Whatever the case, the four escorts of convoy Outbound 293 deserved highest praise and awards. Their aggressive U-boat attacks had not only fended off Germany’s two foremost U-boat aces with slight losses in ships* but also had sunk one of them, as well as the U-70, and had nearly sunk U-A. No other escort team had ever done as well. Moreover, U-47 and U-70 were the first confirmed U-boat kills by British forces since the loss of U-31 on November 2, ending a humiliating dry spell of more than four months.
Dönitz felt “great anxiety” when U-47 and U-70 failed to respond to inquiries. But he could not permit himself to believe that both boats—the invincible Prien in particular—had been lost. He consoled himself with the possibility that Prien and Matz had radio failures, that any day Prien would appear off Lorient with new battle pennants flying from his raised periscope. And yet …
There was better news from southern waters. Very, very good news, in fact. The three Type IXB boats en route to Freetown, Sierra Leone, U-105, U-106, and U-124, had refueled March 4 to March 6 from the German tanker Corrientes, in the Spanish Canaries, then continued southward. On March 6 the lead boat, U-124, commanded by Georg-Wilhelm Schulz, met Gneisenau and Scharnhorst off the African coast. The next day, the battle cruisers found inbound convoy Sierra Leone 67, escorted by the British battleship Malaya and other vessels. Inasmuch as the German ships were still under orders not to engage British capital ships, they pulled off and U-124 was alerted. The plan that evolved was for U-124 and U-105 to close the convoy and sink Malaya, so that Gneisenau and Scharnhorst could return and attack the merchant ships. If any ships survived this combined assault and slipped by, the U-106, which was trailing the other boats by several days, might intercept them farther north.
The plan did not work out, but the U-boats nonetheless had great success. Attacking first in the early hours of March 8, Georg Schewe in U-105 sank a 5,200-ton British freighter. Sailing into the middle of the panicked convoy, Schulz in U-124 fired all six tubes (four forward, two aft) over a period of twenty-one minutes, at six different ships. He claimed sinking five of them for 33,000 tons and leaving another of 6,000 tons “in sinking condition.” Postwar analysis credited him with sinking four British freighters for 23,300 tons, a remarkable salvo. Later, Jurgen Oesten in U-106 arrived at the same place and sank a 7,500-ton British freighter. Total confirmed results: six ships sunk for 36,000 tons.
The Malaya was not touched, therefore Gneisenau and Scharnhorst could not attack the convoy.
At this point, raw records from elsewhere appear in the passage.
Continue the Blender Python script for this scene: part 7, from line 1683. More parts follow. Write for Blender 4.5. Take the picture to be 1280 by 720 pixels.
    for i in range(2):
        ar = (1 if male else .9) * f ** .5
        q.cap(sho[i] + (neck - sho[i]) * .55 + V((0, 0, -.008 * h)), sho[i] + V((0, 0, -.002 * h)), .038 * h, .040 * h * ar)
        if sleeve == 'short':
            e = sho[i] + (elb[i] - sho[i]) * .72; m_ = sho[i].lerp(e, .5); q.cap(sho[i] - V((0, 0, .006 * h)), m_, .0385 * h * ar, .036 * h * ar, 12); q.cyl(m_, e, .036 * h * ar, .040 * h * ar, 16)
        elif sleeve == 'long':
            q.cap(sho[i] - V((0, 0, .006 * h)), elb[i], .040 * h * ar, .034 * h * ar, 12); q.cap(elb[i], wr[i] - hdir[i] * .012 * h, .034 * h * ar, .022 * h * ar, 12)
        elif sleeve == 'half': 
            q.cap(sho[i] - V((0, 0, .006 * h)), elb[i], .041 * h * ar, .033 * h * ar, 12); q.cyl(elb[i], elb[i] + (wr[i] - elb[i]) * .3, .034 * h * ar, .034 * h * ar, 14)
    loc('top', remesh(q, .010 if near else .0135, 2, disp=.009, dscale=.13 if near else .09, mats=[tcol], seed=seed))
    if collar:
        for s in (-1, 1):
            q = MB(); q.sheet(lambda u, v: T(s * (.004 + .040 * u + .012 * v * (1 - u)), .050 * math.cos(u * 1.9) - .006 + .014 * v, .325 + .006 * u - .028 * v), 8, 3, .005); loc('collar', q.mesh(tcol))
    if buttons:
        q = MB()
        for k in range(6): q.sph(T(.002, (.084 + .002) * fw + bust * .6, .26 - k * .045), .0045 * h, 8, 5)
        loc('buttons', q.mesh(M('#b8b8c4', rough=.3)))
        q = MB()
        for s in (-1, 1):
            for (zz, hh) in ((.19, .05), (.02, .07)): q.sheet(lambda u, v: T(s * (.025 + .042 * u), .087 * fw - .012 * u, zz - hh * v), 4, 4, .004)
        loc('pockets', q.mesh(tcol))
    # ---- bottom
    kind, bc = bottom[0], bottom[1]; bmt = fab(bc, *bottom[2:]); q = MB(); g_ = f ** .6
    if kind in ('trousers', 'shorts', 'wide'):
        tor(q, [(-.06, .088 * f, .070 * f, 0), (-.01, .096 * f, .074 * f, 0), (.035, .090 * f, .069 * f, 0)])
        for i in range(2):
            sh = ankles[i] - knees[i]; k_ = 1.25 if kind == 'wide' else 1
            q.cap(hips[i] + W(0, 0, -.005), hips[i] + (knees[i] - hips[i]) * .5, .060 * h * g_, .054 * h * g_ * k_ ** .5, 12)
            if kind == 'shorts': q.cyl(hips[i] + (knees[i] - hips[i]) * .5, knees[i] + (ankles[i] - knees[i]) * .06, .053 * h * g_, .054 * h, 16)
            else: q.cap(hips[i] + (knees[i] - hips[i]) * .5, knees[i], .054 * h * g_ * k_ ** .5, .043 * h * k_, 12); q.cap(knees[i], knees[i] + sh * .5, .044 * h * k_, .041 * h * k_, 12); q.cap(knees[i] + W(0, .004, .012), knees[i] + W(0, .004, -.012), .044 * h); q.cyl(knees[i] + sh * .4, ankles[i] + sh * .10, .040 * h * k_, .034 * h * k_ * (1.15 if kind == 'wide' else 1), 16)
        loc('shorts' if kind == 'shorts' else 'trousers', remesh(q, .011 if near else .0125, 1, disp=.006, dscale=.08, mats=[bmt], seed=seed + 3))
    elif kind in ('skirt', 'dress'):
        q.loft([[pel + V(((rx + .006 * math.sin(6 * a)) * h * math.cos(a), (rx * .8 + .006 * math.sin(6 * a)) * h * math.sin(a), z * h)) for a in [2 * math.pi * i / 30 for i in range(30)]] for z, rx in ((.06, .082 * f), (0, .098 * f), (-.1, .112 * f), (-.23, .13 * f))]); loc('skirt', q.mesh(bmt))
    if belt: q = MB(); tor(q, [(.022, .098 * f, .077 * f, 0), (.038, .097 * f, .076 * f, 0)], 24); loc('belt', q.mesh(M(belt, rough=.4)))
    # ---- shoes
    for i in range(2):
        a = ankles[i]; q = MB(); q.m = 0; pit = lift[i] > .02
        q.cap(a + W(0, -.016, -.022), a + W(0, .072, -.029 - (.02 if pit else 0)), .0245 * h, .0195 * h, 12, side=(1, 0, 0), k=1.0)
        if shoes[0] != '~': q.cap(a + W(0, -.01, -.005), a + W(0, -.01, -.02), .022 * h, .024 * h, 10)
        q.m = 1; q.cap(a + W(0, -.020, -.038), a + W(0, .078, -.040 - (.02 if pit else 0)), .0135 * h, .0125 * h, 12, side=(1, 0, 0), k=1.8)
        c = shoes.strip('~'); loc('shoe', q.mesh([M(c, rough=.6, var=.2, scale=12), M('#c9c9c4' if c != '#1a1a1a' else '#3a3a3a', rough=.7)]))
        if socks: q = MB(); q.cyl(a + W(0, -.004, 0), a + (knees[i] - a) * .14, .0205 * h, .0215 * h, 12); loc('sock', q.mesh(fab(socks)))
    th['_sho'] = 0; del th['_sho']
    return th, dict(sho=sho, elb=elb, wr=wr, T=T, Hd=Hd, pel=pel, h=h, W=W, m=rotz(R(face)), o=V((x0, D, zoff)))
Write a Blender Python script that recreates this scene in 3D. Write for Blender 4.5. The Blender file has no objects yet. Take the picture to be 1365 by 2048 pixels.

They refueled from their supply ships and set a course northwestward to attack Halifax convoys. The U-124 cruised west to meet the merchant-ship raider Kormoran to obtain torpedoes and fuel, and to await a rendezvous with the Germany-bound “pocket” battleship Admiral Scheer, to deliver her a spare part for her primitive radar. The U-105 and U-106 proceeded directly to Freetown.